>> START
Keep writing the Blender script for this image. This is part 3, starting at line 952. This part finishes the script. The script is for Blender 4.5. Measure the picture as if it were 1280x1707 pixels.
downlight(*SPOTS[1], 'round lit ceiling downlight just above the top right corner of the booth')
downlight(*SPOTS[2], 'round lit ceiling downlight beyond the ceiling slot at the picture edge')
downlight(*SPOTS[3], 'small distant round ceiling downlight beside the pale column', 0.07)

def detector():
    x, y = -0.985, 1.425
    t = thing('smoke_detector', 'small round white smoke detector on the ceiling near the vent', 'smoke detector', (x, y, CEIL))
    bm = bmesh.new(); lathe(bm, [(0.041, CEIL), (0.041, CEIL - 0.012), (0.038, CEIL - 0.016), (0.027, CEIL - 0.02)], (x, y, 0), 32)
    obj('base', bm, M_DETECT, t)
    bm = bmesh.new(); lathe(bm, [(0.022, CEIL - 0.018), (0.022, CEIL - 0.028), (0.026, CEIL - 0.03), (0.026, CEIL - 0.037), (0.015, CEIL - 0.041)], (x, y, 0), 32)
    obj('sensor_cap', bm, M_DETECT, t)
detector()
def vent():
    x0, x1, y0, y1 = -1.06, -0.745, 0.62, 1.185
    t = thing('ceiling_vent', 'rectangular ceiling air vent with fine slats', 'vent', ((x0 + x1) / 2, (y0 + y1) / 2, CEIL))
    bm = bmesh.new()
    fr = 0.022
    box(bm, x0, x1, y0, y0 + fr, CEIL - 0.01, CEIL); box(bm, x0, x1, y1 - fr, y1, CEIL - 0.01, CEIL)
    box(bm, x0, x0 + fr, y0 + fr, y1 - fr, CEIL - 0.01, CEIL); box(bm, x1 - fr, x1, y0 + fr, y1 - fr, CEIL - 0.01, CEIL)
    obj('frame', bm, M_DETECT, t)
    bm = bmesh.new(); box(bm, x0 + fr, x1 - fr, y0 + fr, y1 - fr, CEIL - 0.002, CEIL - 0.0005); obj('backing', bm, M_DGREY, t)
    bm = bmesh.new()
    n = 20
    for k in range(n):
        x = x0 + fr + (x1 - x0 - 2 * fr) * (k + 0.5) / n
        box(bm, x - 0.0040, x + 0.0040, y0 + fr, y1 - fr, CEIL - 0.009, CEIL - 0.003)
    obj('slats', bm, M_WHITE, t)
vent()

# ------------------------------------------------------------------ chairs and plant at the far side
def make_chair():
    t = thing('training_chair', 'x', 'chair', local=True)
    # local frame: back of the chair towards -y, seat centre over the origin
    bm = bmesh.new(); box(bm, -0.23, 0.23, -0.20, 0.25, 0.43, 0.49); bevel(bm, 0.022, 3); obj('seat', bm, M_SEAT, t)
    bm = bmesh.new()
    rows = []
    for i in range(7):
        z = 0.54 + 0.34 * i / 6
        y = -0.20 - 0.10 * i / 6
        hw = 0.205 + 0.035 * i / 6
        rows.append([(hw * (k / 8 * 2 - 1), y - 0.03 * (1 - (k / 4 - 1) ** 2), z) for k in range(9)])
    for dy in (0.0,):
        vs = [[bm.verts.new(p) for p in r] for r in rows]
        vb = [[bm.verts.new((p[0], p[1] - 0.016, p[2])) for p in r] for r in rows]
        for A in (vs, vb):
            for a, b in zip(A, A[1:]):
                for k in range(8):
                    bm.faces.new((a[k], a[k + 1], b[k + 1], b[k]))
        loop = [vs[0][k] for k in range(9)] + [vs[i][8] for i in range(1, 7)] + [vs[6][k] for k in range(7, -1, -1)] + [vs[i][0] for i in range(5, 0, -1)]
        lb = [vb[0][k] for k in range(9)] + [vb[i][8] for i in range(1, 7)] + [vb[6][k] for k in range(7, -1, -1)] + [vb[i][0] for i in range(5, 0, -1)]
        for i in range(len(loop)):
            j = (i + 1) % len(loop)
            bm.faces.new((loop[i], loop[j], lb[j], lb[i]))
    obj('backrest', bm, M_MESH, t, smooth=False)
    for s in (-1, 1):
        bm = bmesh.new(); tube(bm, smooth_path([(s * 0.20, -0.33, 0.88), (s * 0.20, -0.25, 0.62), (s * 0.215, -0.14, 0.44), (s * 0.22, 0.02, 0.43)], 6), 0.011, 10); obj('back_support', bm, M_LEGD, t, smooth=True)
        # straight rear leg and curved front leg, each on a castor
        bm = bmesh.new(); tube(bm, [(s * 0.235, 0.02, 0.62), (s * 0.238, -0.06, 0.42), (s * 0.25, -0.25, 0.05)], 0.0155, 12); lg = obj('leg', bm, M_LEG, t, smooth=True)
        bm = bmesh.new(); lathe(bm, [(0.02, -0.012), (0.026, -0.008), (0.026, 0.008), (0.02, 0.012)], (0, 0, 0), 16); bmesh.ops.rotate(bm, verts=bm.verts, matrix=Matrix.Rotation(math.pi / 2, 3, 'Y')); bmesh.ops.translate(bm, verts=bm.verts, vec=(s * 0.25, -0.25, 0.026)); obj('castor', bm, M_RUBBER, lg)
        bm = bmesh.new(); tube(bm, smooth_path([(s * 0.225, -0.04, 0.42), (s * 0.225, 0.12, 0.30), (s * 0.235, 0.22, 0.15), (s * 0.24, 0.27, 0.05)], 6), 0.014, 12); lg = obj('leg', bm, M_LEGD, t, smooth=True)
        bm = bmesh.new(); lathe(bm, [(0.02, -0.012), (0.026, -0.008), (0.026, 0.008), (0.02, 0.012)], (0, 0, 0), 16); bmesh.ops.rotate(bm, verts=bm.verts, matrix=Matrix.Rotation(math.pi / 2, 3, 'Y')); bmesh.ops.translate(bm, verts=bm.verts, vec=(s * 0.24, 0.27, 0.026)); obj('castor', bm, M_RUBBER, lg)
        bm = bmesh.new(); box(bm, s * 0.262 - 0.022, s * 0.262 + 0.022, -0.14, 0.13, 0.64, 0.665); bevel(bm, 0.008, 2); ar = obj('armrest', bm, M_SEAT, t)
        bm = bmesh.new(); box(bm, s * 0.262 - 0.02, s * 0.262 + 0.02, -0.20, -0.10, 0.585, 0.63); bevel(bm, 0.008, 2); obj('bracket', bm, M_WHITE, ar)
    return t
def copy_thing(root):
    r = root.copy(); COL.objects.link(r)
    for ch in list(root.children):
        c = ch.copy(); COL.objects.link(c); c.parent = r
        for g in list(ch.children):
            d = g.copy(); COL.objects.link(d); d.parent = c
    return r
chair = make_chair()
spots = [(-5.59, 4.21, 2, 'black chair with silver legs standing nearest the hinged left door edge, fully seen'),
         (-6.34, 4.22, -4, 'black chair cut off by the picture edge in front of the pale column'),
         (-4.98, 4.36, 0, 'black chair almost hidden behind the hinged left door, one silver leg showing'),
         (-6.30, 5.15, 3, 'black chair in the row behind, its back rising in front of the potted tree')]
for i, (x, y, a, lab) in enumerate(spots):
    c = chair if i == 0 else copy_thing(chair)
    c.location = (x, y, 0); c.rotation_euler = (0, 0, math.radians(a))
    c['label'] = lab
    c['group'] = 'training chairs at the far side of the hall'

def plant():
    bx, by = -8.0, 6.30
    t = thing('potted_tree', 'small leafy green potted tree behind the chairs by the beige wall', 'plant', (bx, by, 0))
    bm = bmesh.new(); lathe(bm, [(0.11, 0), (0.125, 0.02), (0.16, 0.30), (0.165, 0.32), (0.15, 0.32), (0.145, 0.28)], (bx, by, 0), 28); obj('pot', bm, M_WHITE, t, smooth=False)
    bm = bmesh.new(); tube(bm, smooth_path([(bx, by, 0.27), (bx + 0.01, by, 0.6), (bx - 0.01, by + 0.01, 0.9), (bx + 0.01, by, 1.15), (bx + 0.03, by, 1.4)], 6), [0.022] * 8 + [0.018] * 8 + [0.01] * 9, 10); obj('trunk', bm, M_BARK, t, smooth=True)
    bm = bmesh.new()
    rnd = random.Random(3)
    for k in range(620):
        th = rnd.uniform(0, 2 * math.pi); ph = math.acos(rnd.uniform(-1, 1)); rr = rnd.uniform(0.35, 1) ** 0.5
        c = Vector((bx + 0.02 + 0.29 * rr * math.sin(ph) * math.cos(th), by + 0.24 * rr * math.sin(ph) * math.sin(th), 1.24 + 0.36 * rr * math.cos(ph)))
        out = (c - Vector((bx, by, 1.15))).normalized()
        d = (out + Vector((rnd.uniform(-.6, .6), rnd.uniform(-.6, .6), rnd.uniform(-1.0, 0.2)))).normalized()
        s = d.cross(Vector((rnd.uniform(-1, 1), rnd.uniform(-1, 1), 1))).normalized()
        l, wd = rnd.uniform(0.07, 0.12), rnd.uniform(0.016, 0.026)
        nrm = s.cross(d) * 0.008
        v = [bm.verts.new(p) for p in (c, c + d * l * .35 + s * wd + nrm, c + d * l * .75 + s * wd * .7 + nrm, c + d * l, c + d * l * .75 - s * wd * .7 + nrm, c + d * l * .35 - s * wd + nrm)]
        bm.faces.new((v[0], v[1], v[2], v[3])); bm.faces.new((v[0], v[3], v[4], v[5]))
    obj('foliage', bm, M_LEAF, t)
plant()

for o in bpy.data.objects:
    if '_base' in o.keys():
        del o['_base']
>> END
- **Exercise prompt**: Only the lines from the beginning of the material above through the line with "downlight(*SPOTS[3], 'small distant" are wanted; extract them exactly.

- **Complete answer**:
Keep writing the Blender script for this image. This is part 3, starting at line 952. This part finishes the script. The script is for Blender 4.5. Measure the picture as if it were 1280x1707 pixels.
downlight(*SPOTS[1], 'round lit ceiling downlight just above the top right corner of the booth')
downlight(*SPOTS[2], 'round lit ceiling downlight beyond the ceiling slot at the picture edge')
downlight(*SPOTS[3], 'small distant round ceiling downlight beside the pale column', 0.07)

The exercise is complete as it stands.